## WHAT IS BEING ASKED:
Write out the full listing again, exactly as it stands.

=== DATA EXTRACT ===

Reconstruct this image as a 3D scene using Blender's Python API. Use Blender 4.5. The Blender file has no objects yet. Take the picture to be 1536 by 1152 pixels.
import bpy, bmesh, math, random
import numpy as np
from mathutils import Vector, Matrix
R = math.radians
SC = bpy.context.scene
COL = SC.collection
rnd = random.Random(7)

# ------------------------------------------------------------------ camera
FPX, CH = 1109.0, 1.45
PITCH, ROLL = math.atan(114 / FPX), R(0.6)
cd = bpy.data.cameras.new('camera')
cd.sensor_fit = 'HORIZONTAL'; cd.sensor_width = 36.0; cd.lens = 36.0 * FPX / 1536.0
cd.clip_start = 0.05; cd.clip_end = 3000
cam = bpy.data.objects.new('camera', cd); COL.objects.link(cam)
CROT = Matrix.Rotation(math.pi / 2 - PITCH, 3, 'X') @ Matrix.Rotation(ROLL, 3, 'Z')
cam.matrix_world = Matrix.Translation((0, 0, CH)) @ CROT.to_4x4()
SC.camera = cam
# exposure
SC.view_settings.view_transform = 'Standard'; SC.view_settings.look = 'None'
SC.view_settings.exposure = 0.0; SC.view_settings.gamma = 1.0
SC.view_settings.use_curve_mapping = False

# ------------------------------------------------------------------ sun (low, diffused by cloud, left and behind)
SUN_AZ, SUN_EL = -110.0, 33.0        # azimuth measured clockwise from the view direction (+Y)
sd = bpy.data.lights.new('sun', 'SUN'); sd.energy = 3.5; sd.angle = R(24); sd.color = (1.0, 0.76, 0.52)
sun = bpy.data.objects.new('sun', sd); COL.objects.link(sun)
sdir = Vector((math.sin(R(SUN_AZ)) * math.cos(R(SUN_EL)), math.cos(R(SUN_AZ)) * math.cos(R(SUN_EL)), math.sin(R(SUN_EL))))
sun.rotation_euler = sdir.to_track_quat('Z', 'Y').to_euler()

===

## EXERCISE OUTPUT:
Reconstruct this image as a 3D scene using Blender's Python API. Use Blender 4.5. The Blender file has no objects yet. Take the picture to be 1536 by 1152 pixels.
import bpy, bmesh, math, random
import numpy as np
from mathutils import Vector, Matrix
R = math.radians
SC = bpy.context.scene
COL = SC.collection
rnd = random.Random(7)

# ------------------------------------------------------------------ camera
FPX, CH = 1109.0, 1.45
PITCH, ROLL = math.atan(114 / FPX), R(0.6)
cd = bpy.data.cameras.new('camera')
cd.sensor_fit = 'HORIZONTAL'; cd.sensor_width = 36.0; cd.lens = 36.0 * FPX / 1536.0
cd.clip_start = 0.05; cd.clip_end = 3000
cam = bpy.data.objects.new('camera', cd); COL.objects.link(cam)
CROT = Matrix.Rotation(math.pi / 2 - PITCH, 3, 'X') @ Matrix.Rotation(ROLL, 3, 'Z')
cam.matrix_world = Matrix.Translation((0, 0, CH)) @ CROT.to_4x4()
SC.camera = cam
# exposure
SC.view_settings.view_transform = 'Standard'; SC.view_settings.look = 'None'
SC.view_settings.exposure = 0.0; SC.view_settings.gamma = 1.0
SC.view_settings.use_curve_mapping = False

# ------------------------------------------------------------------ sun (low, diffused by cloud, left and behind)
SUN_AZ, SUN_EL = -110.0, 33.0        # azimuth measured clockwise from the view direction (+Y)
sd = bpy.data.lights.new('sun', 'SUN'); sd.energy = 3.5; sd.angle = R(24); sd.color = (1.0, 0.76, 0.52)
sun = bpy.data.objects.new('sun', sd); COL.objects.link(sun)
sdir = Vector((math.sin(R(SUN_AZ)) * math.cos(R(SUN_EL)), math.cos(R(SUN_AZ)) * math.cos(R(SUN_EL)), math.sin(R(SUN_EL))))
sun.rotation_euler = sdir.to_track_quat('Z', 'Y').to_euler()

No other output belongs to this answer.